→ **Instructions to follow**:
Reproduce all the lines below exactly and omit the images.

→ **Data extract**:
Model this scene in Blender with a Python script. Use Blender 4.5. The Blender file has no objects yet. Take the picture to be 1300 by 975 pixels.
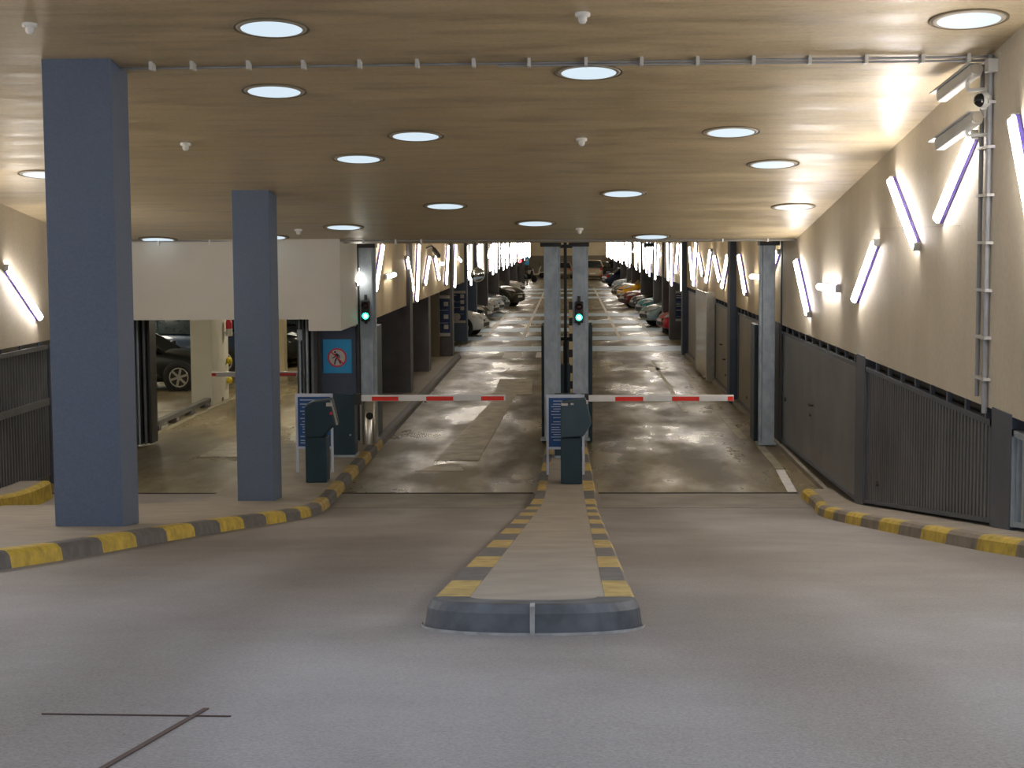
import bpy, bmesh, math, random
from mathutils import Vector, Matrix
random.seed(7)
PI = math.pi
C = bpy.context.scene.collection
SC = bpy.context.scene

# ------------------------------------------------------------------ camera
cam_d = bpy.data.cameras.new('camera'); cam = bpy.data.objects.new('camera', cam_d); C.objects.link(cam)
cam_d.sensor_width = 36.0; cam_d.lens = 2100.0/1300.0*36.0; cam_d.clip_start = 0.1; cam_d.clip_end = 600
psi, pit, rol = math.radians(1.98664), math.radians(4.98187), math.radians(0.35)
fw = Vector((-math.sin(psi)*math.cos(pit), math.cos(psi)*math.cos(pit), -math.sin(pit)))
r0 = Vector((math.cos(psi), math.sin(psi), 0)); u0 = r0.cross(fw)
rx = r0*math.cos(rol) - u0*math.sin(rol); ux = r0*math.sin(rol) + u0*math.cos(rol)
m = Matrix((rx, ux, -fw)).transposed().to_4x4(); m.translation = Vector((0, 0, 3.5))
cam.matrix_world = m
SC.camera = cam

# ------------------------------------------------------------------ light and exposure
SC.view_settings.view_transform = 'Standard'; SC.view_settings.look = 'None'
SC.view_settings.gamma = 1.0; SC.view_settings.use_curve_mapping = False
SC.view_settings.exposure = 0.60
W = bpy.data.worlds.new('sky'); SC.world = W; W.use_nodes = True
bg = W.node_tree.nodes['Background']; bg.inputs[0].default_value = (0.78, 0.86, 1.0, 1); bg.inputs[1].default_value = 0.62
TUBE = 36.0       # wall tube lamps over the ramp
TUBE_HALL = 13.0  # wall tube lamps in the hall
DOWN = 0.58        # round ceiling lights
HALL_FILL = 56.0     # added unseen strip lights, to brighten the left hall

# ------------------------------------------------------------------ materials
MT = {}
def new_mat(name):
    mt = bpy.data.materials.new(name); mt.use_nodes = True; MT[name] = mt
    return mt, mt.node_tree, mt.node_tree.nodes['Principled BSDF']
def pos_noise(nt, scale, sc3=(1, 1, 1), detail=4, rough=0.55):
    g = nt.nodes.new('ShaderNodeNewGeometry'); mp = nt.nodes.new('ShaderNodeMapping')
    mp.inputs['Scale'].default_value = sc3
    nt.links.new(g.outputs['Position'], mp.inputs['Vector'])
    n = nt.nodes.new('ShaderNodeTexNoise'); n.inputs['Scale'].default_value = scale
    n.inputs['Detail'].default_value = detail; n.inputs['Roughness'].default_value = rough
    nt.links.new(mp.outputs[0], n.inputs['Vector'])
    return n.outputs['Fac']
def ramp(nt, fac, stops):
    r = nt.nodes.new('ShaderNodeValToRGB'); e = r.color_ramp.elements
    e[0].position, e[0].color = stops[0][0], (*stops[0][1], 1)
    e[1].position, e[1].color = stops[-1][0], (*stops[-1][1], 1)
    for p, c in stops[1:-1]:
        k = e.new(p); k.color = (*c, 1)
    nt.links.new(fac, r.inputs[0]); return r.outputs[0]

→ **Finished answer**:
Model this scene in Blender with a Python script. Use Blender 4.5. The Blender file has no objects yet. Take the picture to be 1300 by 975 pixels.
import bpy, bmesh, math, random
from mathutils import Vector, Matrix
random.seed(7)
PI = math.pi
C = bpy.context.scene.collection
SC = bpy.context.scene

# ------------------------------------------------------------------ camera
cam_d = bpy.data.cameras.new('camera'); cam = bpy.data.objects.new('camera', cam_d); C.objects.link(cam)
cam_d.sensor_width = 36.0; cam_d.lens = 2100.0/1300.0*36.0; cam_d.clip_start = 0.1; cam_d.clip_end = 600
psi, pit, rol = math.radians(1.98664), math.radians(4.98187), math.radians(0.35)
fw = Vector((-math.sin(psi)*math.cos(pit), math.cos(psi)*math.cos(pit), -math.sin(pit)))
r0 = Vector((math.cos(psi), math.sin(psi), 0)); u0 = r0.cross(fw)
rx = r0*math.cos(rol) - u0*math.sin(rol); ux = r0*math.sin(rol) + u0*math.cos(rol)
m = Matrix((rx, ux, -fw)).transposed().to_4x4(); m.translation = Vector((0, 0, 3.5))
cam.matrix_world = m
SC.camera = cam

# ------------------------------------------------------------------ light and exposure
SC.view_settings.view_transform = 'Standard'; SC.view_settings.look = 'None'
SC.view_settings.gamma = 1.0; SC.view_settings.use_curve_mapping = False
SC.view_settings.exposure = 0.60
W = bpy.data.worlds.new('sky'); SC.world = W; W.use_nodes = True
bg = W.node_tree.nodes['Background']; bg.inputs[0].default_value = (0.78, 0.86, 1.0, 1); bg.inputs[1].default_value = 0.62
TUBE = 36.0       # wall tube lamps over the ramp
TUBE_HALL = 13.0  # wall tube lamps in the hall
DOWN = 0.58        # round ceiling lights
HALL_FILL = 56.0     # added unseen strip lights, to brighten the left hall

# ------------------------------------------------------------------ materials
MT = {}
def new_mat(name):
    mt = bpy.data.materials.new(name); mt.use_nodes = True; MT[name] = mt
    return mt, mt.node_tree, mt.node_tree.nodes['Principled BSDF']
def pos_noise(nt, scale, sc3=(1, 1, 1), detail=4, rough=0.55):
    g = nt.nodes.new('ShaderNodeNewGeometry'); mp = nt.nodes.new('ShaderNodeMapping')
    mp.inputs['Scale'].default_value = sc3
    nt.links.new(g.outputs['Position'], mp.inputs['Vector'])
    n = nt.nodes.new('ShaderNodeTexNoise'); n.inputs['Scale'].default_value = scale
    n.inputs['Detail'].default_value = detail; n.inputs['Roughness'].default_value = rough
    nt.links.new(mp.outputs[0], n.inputs['Vector'])
    return n.outputs['Fac']
def ramp(nt, fac, stops):
    r = nt.nodes.new('ShaderNodeValToRGB'); e = r.color_ramp.elements
    e[0].position, e[0].color = stops[0][0], (*stops[0][1], 1)
    e[1].position, e[1].color = stops[-1][0], (*stops[-1][1], 1)
    for p, c in stops[1:-1]:
        k = e.new(p); k.color = (*c, 1)
    nt.links.new(fac, r.inputs[0]); return r.outputs[0]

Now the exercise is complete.